In its submission, the prosecution recalls that the amicus curiae thoroughly investigated the claims of 38 witnesses who accused the prosecution staff and specified in his report why their claims were inadmissible. First, parts of testimony or statements in which 11 witnesses spoke about the pressure exerted by the prosecution were either ‘false’ or ‘undermined’ by the claims the same witnesses made on other occasions. The report also says that the prosecution never interviewed six of the witnesses who had allegedly been blackmailed; five of them had never been contacted by the prosecution at all. Five witnesses were not able to identify the persons who had purportedly pressured them while 11 witnesses accused the prosecutions of acts that cannot be qualified as contempt of court.

The prosecution notes that Seselj publicly named the prosecution staff in his motion, thus impeaching their reputation. The prosecution therefore called on the judges to dismiss the ‘baseless” motion of the accused and to ‘immediately and unequivocally exonerate’ the prosecution staff named in the motion.

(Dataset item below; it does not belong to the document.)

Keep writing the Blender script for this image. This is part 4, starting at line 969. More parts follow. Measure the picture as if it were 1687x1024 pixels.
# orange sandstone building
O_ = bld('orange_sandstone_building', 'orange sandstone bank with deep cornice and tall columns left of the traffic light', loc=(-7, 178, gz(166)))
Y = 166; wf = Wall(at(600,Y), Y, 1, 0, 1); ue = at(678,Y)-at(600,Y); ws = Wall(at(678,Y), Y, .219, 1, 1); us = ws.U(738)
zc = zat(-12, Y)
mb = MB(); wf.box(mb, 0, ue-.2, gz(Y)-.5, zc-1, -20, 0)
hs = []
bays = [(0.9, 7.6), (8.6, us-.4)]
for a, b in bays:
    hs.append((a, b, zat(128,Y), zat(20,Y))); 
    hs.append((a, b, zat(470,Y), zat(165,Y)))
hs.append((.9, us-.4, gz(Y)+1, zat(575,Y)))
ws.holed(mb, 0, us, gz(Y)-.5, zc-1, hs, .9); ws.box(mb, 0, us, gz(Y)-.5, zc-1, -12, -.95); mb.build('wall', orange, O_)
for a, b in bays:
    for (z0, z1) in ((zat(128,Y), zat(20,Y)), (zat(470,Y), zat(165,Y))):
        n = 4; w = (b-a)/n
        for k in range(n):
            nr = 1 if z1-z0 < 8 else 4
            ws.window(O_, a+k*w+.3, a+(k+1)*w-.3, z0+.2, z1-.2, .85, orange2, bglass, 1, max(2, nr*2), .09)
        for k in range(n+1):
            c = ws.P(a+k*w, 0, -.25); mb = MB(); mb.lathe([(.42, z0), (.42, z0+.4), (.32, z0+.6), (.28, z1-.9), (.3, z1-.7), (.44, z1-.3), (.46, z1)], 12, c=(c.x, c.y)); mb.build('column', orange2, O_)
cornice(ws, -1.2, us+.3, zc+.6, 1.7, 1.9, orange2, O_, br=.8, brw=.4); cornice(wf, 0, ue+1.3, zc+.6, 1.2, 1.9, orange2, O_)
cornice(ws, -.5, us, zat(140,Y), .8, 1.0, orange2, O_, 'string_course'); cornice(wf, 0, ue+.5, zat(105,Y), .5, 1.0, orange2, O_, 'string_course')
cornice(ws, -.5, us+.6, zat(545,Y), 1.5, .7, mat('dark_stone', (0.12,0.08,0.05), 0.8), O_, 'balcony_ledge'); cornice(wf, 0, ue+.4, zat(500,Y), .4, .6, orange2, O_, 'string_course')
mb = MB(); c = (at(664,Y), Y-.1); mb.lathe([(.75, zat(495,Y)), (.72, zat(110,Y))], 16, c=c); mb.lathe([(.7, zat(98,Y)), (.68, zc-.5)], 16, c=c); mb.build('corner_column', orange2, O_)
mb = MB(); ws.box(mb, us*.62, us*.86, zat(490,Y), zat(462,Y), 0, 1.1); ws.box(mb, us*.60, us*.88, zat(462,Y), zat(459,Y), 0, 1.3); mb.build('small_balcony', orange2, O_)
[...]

The prosecution also wants the amicus curiae report to be admitted into evidence in the main trial against Seselj on the indictment for crimes against non-Serbs in Croatia, Vojvodina and BH. As the prosecution notes, the Trial Chamber has stated that it will rely on his findings in deciding what weight to give to various pieces of evidence. In other words, the prosecution believes that the report could be important in assessing the credibility of witnesses who first gave statements to the OTP investigators in which they levied various accusations against Seselj, only to recant them either in court or in their statements to the defense, claiming that they had been pressured by the prosecution.